Michael Blowhard says:
I subscribe to a New Urbanist view of fiction, in other words: take what people have demonstrated a longtime preference for, accept those terms, and then work with them.
Didn't Shakespeare do something like that?
Oscar Wilde: "Good writers borrow. Great writers steal."
Posted by: Chris Burd | May 17, 2005 at 12:59 PM
Chris, Are you quite sure?
Not exactly the same thought but interesting.
Thanks!
A friend told me "Brilliance innovates..." years ago and he wasn't sure where it came from...No, now that I remember it, he told me that he had made it up! :)
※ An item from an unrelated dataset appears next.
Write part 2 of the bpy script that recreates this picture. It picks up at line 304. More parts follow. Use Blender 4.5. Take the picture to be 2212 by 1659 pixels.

Posted by: David Sucher | May 17, 2005 at 02:08 PM
As I understand it, the anti-Stratfordian position is that Shakespeare bought, thus staying true to the principle "neither a borrower nor a lender be." :-)
Posted by: Glen Raphael | May 17, 2005 at 02:52 PM
I've had no success in verifying my Wilde quote (several internet sources ascribe it to him, but none give a source), so I've concluded that it's one of witticisms that just floats around the culture, getting ascribed to Wilde one day, Mark Twain the next, H.L. Mencken the day after that.
There's a related maxim, "Good artists borrow; great artists steal" that gets ascribed to either Picasso or Salvador Dali.
Posted by: Chris Burd | May 18, 2005 at 07:15 PM
T.S. Eliot in his essay "Philip Massinger" wrote:
"Immature poets imitate; mature poets steal; bad poets deface what they take, and good poets make it into something better, or at least something different. The good poet welds his theft into a whole of feeling which is unique, utterly different from that from which it was torn; the bad poet throws it into something which has no cohesion. A good poet will usually borrow from authors remote in time, or alien in language, or diverse in interest. Chapman borrowed from Seneca; Shakespeare and Webster from Montaigne."
_Selected Essays, 1917-1932_ (New York: Harcourt, Brace, c1932), page 182.